Problem to work on:
Output the lines below exactly, please, from the first line until the line with "R = math.radians", counting both.

Data extract:
....................
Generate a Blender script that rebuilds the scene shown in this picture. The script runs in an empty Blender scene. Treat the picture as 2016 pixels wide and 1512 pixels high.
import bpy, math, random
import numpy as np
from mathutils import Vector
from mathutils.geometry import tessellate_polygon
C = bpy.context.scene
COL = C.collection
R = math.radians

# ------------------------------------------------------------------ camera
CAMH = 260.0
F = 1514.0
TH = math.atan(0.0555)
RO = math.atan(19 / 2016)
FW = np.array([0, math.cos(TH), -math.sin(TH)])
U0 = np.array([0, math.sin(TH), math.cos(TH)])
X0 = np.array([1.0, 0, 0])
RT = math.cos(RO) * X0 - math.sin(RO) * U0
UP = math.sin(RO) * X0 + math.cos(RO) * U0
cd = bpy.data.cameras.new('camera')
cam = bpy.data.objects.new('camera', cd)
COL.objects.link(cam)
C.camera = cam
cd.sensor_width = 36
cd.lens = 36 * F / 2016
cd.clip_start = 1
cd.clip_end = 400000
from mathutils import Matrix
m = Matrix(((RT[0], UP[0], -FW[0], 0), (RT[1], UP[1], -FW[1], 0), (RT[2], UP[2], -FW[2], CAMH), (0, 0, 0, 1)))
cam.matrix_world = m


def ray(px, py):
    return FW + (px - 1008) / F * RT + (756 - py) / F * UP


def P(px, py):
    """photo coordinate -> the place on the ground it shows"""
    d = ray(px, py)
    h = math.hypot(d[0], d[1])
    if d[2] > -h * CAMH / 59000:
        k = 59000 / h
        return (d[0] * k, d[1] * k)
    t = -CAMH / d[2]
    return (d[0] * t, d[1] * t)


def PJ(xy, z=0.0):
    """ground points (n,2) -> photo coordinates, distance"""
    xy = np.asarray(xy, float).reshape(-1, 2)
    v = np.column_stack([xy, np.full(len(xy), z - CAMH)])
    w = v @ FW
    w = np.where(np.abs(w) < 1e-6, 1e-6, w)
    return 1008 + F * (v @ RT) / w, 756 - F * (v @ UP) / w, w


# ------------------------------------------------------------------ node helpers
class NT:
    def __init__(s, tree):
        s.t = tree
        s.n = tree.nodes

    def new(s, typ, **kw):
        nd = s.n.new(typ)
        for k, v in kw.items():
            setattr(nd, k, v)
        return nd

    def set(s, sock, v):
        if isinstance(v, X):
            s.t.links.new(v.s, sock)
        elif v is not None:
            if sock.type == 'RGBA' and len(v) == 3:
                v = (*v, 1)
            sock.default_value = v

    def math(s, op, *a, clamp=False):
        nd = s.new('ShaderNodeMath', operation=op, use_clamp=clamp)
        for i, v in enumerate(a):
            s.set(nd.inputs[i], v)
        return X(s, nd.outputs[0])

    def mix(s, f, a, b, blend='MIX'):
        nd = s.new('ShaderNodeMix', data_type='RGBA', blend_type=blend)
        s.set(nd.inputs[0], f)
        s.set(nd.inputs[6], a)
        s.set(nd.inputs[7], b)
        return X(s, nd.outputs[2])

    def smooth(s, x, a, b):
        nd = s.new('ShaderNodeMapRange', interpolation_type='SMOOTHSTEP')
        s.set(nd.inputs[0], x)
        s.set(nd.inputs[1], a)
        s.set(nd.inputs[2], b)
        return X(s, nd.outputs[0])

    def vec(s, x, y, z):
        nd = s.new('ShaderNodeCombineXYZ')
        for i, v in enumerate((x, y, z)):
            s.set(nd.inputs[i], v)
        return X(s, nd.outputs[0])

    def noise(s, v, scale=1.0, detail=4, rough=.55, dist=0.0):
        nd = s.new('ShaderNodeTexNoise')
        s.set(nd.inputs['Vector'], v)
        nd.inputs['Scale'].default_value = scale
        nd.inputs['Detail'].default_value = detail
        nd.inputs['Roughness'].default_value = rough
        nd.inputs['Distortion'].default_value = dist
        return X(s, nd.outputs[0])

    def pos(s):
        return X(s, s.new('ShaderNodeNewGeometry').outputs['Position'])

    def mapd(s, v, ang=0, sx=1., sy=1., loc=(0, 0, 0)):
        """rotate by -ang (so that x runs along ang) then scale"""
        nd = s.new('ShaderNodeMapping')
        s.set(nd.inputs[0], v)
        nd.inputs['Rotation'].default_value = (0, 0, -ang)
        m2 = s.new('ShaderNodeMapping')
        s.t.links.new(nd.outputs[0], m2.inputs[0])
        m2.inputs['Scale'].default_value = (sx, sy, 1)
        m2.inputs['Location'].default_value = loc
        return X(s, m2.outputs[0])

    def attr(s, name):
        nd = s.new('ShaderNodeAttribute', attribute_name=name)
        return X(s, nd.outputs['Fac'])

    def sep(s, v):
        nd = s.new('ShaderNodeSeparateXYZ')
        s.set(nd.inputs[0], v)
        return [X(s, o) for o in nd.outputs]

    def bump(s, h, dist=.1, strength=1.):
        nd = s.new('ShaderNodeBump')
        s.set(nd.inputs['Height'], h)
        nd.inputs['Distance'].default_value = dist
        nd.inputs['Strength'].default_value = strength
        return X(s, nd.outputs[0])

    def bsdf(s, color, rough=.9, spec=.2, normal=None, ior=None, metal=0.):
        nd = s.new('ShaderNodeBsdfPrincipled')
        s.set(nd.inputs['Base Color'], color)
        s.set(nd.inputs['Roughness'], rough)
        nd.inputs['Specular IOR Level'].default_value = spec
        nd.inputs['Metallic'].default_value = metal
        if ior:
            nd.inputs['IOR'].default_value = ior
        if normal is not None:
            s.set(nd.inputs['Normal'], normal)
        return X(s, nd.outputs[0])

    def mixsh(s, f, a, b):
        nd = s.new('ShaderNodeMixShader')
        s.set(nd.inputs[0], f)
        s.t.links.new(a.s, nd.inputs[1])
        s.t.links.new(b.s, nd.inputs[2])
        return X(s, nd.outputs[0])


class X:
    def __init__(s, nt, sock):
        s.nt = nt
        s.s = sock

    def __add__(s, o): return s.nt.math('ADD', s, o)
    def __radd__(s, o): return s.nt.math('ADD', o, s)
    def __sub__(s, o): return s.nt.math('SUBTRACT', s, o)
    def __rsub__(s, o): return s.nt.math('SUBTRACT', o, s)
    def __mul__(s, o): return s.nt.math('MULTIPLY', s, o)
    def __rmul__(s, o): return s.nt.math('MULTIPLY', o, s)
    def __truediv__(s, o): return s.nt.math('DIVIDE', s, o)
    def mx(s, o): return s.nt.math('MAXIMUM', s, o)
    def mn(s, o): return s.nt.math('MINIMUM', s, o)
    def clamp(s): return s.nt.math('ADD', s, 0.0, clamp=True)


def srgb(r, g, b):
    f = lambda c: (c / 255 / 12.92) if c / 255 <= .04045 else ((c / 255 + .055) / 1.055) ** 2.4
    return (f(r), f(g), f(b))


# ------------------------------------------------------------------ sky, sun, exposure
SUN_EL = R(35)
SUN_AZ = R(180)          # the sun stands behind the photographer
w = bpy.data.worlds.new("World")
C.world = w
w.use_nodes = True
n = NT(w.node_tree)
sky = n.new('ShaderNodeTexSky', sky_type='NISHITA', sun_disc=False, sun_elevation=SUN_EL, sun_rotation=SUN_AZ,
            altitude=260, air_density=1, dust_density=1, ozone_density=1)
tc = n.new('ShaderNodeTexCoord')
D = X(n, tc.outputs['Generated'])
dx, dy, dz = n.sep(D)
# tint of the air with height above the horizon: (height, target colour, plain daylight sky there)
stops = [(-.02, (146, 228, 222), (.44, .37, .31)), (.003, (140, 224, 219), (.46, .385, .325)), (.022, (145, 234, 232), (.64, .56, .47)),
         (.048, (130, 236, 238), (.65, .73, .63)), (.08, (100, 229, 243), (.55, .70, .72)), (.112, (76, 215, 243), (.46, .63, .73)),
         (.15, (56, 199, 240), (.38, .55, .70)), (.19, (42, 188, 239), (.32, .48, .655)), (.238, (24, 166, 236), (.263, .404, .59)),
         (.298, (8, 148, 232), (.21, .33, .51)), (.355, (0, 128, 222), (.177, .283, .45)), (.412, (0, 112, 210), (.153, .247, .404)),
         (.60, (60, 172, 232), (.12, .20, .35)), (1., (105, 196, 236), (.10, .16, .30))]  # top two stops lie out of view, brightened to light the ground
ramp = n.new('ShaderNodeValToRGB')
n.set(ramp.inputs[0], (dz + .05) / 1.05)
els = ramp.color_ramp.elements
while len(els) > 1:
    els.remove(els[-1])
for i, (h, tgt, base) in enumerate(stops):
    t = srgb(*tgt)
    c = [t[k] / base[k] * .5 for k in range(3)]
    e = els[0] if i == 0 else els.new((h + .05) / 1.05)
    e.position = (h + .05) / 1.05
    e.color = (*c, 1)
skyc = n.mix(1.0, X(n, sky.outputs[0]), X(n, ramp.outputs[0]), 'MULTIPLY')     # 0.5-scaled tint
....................
Solution to this problem:
Generate a Blender script that rebuilds the scene shown in this picture. The script runs in an empty Blender scene. Treat the picture as 2016 pixels wide and 1512 pixels high.
import bpy, math, random
import numpy as np
from mathutils import Vector
from mathutils.geometry import tessellate_polygon
C = bpy.context.scene
COL = C.collection
R = math.radians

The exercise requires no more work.